Einem Team von Physikern um Prof. Dr. Rupert Huber (Universität Regensburg) und Prof. Dr. Mackillo Kira (Philipps-Universität Marburg) ist es nun in Kooperation mit Kollegen aus dem kalifornischen Santa Barbara gelungen, solche Quasiteilchen gezielt miteinander zu kollidieren. Dazu mussten die Forscher extrem schnell vorgehen, denn die Quasiteilchen existieren nur für einen winzigen Augenblick, etwa 10 Femtosekunden lang (1 Femtosekunde = 10 15 s), ehe sie durch Stöße mit umliegenden Elektronen unkontrolliert gestört werden und zerfallen.
Dieses Problem umgingen die Forscher mit Hilfe der Terahertz-Hochfeldquelle an der Universität Regensburg. Zunächst erzeugten die Forscher Paare von Quasiteilchen, sogenannte Elektron-Lochpaare, im Halbleiter Wolframdiselenid mit Hilfe eines superkurzen Lichtblitzes. Die gegensätzlich geladenen Quasiteilchen ziehen einander elektrostatisch an und bilden einen atomähnlichen Komplex, den man als Exziton bezeichnet. Das starke, schwingende Lichtfeld aus der Terahertz-Hochfeldquelle trennt die beiden Quasiteilchen zunächst voneinander, um sie anschließend mit hoher Geschwindigkeit wieder miteinander zu kollidieren. Der gesamte Beschleunigungsprozess läuft dabei schneller als eine einzige Lichtschwingung ab. Die Kollisionen führen zu ultrakurzen Lichtblitzen, die wiederum – ähnlich wie in Großforschungsanlagen wie dem CERN – Rückschlüsse auf die Struktur der Quasiteilchen zulassen. Diese Beobachtungen wurden durch quantenmechanische Simulationen der Arbeitsgruppe an der Philipps-Universität Marburg unterstützt.

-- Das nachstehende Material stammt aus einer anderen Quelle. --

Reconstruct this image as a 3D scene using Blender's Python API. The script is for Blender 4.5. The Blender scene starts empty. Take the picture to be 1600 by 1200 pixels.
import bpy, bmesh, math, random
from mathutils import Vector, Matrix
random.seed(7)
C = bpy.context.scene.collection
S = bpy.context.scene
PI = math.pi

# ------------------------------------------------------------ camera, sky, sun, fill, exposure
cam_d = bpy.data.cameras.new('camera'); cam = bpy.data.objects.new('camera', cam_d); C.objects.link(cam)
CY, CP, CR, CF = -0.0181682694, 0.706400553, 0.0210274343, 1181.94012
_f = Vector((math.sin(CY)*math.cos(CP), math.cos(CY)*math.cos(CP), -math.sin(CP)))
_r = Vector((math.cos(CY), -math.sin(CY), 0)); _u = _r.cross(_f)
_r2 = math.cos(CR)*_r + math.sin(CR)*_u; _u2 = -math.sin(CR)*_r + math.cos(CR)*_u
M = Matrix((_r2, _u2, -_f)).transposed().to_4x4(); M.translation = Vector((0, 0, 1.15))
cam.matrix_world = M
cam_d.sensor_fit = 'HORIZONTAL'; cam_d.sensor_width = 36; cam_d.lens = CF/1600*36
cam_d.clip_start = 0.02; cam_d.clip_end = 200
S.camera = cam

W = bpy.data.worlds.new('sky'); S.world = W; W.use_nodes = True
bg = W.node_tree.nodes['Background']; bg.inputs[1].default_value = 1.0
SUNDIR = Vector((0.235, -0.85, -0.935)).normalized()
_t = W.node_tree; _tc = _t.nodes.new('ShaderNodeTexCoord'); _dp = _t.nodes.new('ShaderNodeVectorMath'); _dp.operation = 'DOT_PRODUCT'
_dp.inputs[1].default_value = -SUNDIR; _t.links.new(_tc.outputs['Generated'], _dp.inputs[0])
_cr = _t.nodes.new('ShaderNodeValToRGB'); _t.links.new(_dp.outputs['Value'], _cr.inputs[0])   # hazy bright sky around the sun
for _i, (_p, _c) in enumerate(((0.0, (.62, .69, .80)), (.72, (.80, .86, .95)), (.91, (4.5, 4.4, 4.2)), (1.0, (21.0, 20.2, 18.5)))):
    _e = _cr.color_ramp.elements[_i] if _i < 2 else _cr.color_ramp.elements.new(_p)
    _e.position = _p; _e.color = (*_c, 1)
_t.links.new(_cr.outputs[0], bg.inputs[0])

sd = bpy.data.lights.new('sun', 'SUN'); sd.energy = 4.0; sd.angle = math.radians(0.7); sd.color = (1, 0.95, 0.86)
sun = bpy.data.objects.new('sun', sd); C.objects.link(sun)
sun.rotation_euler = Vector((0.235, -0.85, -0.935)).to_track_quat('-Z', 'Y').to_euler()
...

Die Experimente und Berechnungen der Forscher aus Regensburg, Marburg und Santa Barbara belegen, dass grundlegende Beschleunigerkonzepte aus der Teilchenphysik ebenso für Verfahren in der Festkörperphysik genutzt werden können. Die Experimente bieten neuartige Einblicke in die Eigenschaften von Quasiteilchen und könnten wesentlich zur Lösung einiger der größten Rätsel der modernen Physik wie etwa den Mechanismus der Hochtemperatursupraleitung beitragen.